I wore a shirt with Coach Roberts’ name on it. Whoever manages her FB account put those on sale after she got the Sparks job. I bought one, which someone noticed right away at the Chase Center.

“I like your shirt”, said a woman, walking past Row A3 in Section 4. I waved thanks, but after a minute, I got up to ask why.

“Why?” I said.

“What?” said the woman.

“You said you liked this shirt. Why?”

“I like her. I like her style, the way she coaches.”

I nodded. “Ah. Where have you watched her?”

“At Utah”, she said. I would’ve said that makes her a neophyte Roberts observer, but that’s not true anymore, is it. Coach was at Utah as long as she was at Pacific.

My seat is three rows behind the visitors’ bench, which made delivery of her Mothers’ Day card easy. “Am I gonna see you post-game?” Coach Roberts said, gesturing toward the press rooms.

“You’ll see me at yours“, I said. Odd that the Sparks media department knows who I am, but the Valkyries have no idea. Would y’believe I was writing about San Jose Spiders point guard Natalie Nakase a year before I ever visited the University of the Pacific.
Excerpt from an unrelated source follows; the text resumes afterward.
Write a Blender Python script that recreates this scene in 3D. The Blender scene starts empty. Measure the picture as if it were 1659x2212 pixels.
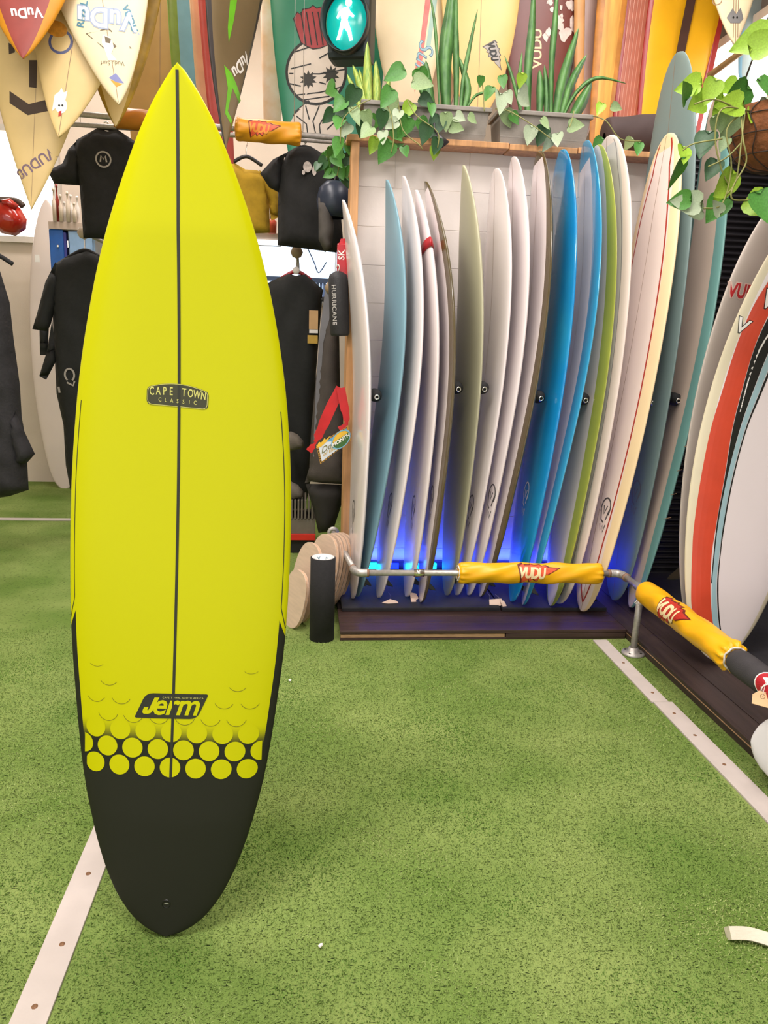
import bpy, bmesh, math, random
import numpy as np
from mathutils import Vector, Matrix
from mathutils.geometry import delaunay_2d_cdt, tessellate_polygon

random.seed(7)
scene = bpy.context.scene
COL = scene.collection

# ---------------------------------------------------------------- camera
F, CX, CY, H = 1650.0, 829.5, 1106.0, 1.40          # focal length and centre in photo pixels, eye height
_r = math.tan(math.radians(2.0))
_d = np.array([659 - CX, CY - 728, -F]); _d /= np.linalg.norm(_d)
_u = np.array([_r, 1, ((CY - 728) + (659 - CX) * _r) / F]); _u /= np.linalg.norm(_u)
CAMM = np.array([np.cross(_d, _u), _d, _u])
CAMP = np.array([0, 0, H])
cam_data = bpy.data.cameras.new('camera')
cam_data.sensor_fit = 'HORIZONTAL'; cam_data.sensor_width = 36.0; cam_data.lens = F / 1659.0 * 36.0
cam_data.clip_start = 0.05; cam_data.clip_end = 60
cam = bpy.data.objects.new('camera', cam_data); COL.objects.link(cam)
cam.matrix_world = Matrix([[*CAMM[i], CAMP[i]] for i in range(3)] + [[0, 0, 0, 1]])
scene.camera = cam

# ---------------------------------------------------------------- world, lights, exposure
w = bpy.data.worlds.new('world'); scene.world = w; w.use_nodes = True
w.node_tree.nodes['Background'].inputs[0].default_value = (1.0, 0.955, 0.945, 1)
w.node_tree.nodes['Background'].inputs[1].default_value = 0.90
def area(name, loc, size, power, col=(1, .935, .915), rot=(0, 0, 0)):
    l = bpy.data.lights.new(name, 'AREA'); l.shape = 'RECTANGLE'; l.size, l.size_y = size; l.energy = power; l.color = col
    o = bpy.data.objects.new(name, l); COL.objects.link(o); o.location = loc; o.rotation_euler = rot
    return o
area('ceiling_light', (-1.0, 0.6, 4.15), (2.2, 0.5), 92)
area('ceiling_light', (0.9, 1.6, 4.15), (0.5, 2.4), 38)
area('ceiling_light', (-0.9, 3.6, 4.15), (0.5, 2.2), 52)
area('ceiling_light', (-0.9, 5.9, 4.15), (2.6, 0.5), 60)
area('ceiling_light', (1.6, 3.3, 4.15), (0.5, 2.0), 40)
scene.view_settings.view_transform = 'Standard'; scene.view_settings.look = 'None'
scene.view_settings.gamma = 1.0; scene.view_settings.exposure = 0.62
scene.view_settings.use_curve_mapping = False
scene.cycles.use_denoising = True
scene.cycles.use_adaptive_sampling = True; scene.cycles.adaptive_threshold = .06
scene.cycles.max_bounces = 5; scene.cycles.diffuse_bounces = 3; scene.cycles.glossy_bounces = 3; scene.cycles.transmission_bounces = 2; scene.cycles.volume_bounces = 0

# ---------------------------------------------------------------- geometry helpers
def ray(x, y): return CAMM @ np.array([x - CX, CY - y, -F])
def PY(x, y, Y): v = ray(x, y); return CAMP + v * (Y / v[1])       # the point a photo pixel shows at a known depth
def PZ(x, y, Z): v = ray(x, y); return CAMP + v * ((Z - H) / v[2])
def PX(x, y, X): v = ray(x, y); return CAMP + v * (X / v[0])
def lin(h):
    if not isinstance(h, str): return tuple(h)
    c = [int(h[i:i + 2], 16) / 255 for i in (0, 2, 4)]
    return tuple(x / 12.92 if x <= .04045 else ((x + .055) / 1.055) ** 2.4 for x in c)

MATS = {}
def mat(key, col, rough=.5, var=.06, scale=12., bump=0., bscale=150., metal=0., coat=0., emit=0., spec=.5, stretch=None, col2=None):
    if key in MATS: return MATS[key]
    m = bpy.data.materials.new(key); m.use_nodes = True; MATS[key] = m
    nt = m.node_tree; b = nt.nodes['Principled BSDF']
    c = lin(col)
    tc = nt.nodes.new('ShaderNodeTexCoord'); src = tc.outputs['Object']
    if stretch:
        mp = nt.nodes.new('ShaderNodeMapping'); mp.inputs['Scale'].default_value = stretch
        nt.links.new(src, mp.inputs['Vector']); src = mp.outputs['Vector']
    nz = nt.nodes.new('ShaderNodeTexNoise'); nz.inputs['Scale'].default_value = scale; nz.inputs['Detail'].default_value = 4
    nt.links.new(src, nz.inputs['Vector'])
    rp = nt.nodes.new('ShaderNodeValToRGB')
    c2 = lin(col2) if col2 else tuple(min(1, x * (1 + var)) for x in c)
    c1 = c if col2 else tuple(x * (1 - var) for x in c)
    rp.color_ramp.elements[0].position = .35; rp.color_ramp.elements[1].position = .65
    rp.color_ramp.elements[0].color = (*c1, 1); rp.color_ramp.elements[1].color = (*c2, 1)
    nt.links.new(nz.outputs['Fac'], rp.inputs['Fac']); nt.links.new(rp.outputs['Color'], b.inputs['Base Color'])
    b.inputs['Roughness'].default_value = rough; b.inputs['Metallic'].default_value = metal
    b.inputs['Coat Weight'].default_value = coat; b.inputs['Coat Roughness'].default_value = .05
    b.inputs['Specular IOR Level'].default_value = spec
    if emit:
        nt.links.new(rp.outputs['Color'], b.inputs['Emission Color']); b.inputs['Emission Strength'].default_value = emit
    if bump:
        n2 = nt.nodes.new('ShaderNodeTexNoise'); n2.inputs['Scale'].default_value = bscale; n2.inputs['Detail'].default_value = 3
        nt.links.new(src, n2.inputs['Vector'])
        bp = nt.nodes.new('ShaderNodeBump'); bp.inputs['Strength'].default_value = bump; bp.inputs['Distance'].default_value = .01
        nt.links.new(n2.outputs['Fac'], bp.inputs['Height']); nt.links.new(bp.outputs['Normal'], b.inputs['Normal'])
    return m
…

I’m the last journalist to watch Nakase play pro ball in the US. Nakase and the San Diego Siege lost the 2006 NWBL Pro Cup final to Becky Hammon and the Colorado Chill, while I was the only reporter at the media table.

It hit me before the first timeout that I should do something about this: Introduce myself, get a seat in their media box, take notes on a desk instead of my lap, write copy while the ideas are fresh and a keyboard in front of me. Because I’m not going to be comfortable among these folk who aren’t there to study basketball, but there to consume “sports entertainment product”.

That’s what I’ll do before my 3 p.m. class today: Identify the Golden State’s media boss, and say hello.

***

There was a basketball game, between an expansion team and a .200 team (neither of which has been together as a team for a full week), and their first-year coaches. Though the score was tied after three quarters, both coaches remembered what was really at stake, and took time to evaluate competitors at the bottoms of the depth charts.

The Sparks could’ve used some interior help defense and rebounding. I’d rather talk about what a team has than what it does not, but they missed Cameron Brink. I imagined Brink would look more comfortable in their offense — besides Kelsey Plum, who’d look unbothered playing with concrete shoes undersea, and McDonald during her 4th quarter heroics, the Sparks looked unpolished.

I’ll wear my Pac-12 bias like a badge. I think the Arizona and Washington players looked more in tune than others on the floor, but they would benefit from Stanford contribution. The disintegration of the Pac-12 turned the 2024-25 college season into a mess for me — teams were scattered all over the map, and I had nowhere to go (I’m plotting a return to the West Coast Conference in November). Roberts, a Pac-12 coach of the year, even talked about that: “Maybe the only way the Pac-12 gets back together is through the WNBA”, she said in December (when we speculated that Kiki Iriafen might’ve been available to Los Angeles in the draft, and heck, why not get Alissa Pili in a trade from Minnesota).

I don’t have much to say about Tuesday’s game partly because I couldn’t see a lot of it. Anyone walking behind the visiting bench and the scorer’s table is an obstruction, and so is the rental cop who just stands there. And for sitting at the end of a row on an aisle, there’s constant traffic. Third row behind the visiting bench sounds like a great seat in theory, but in practice, I think I’m out of place.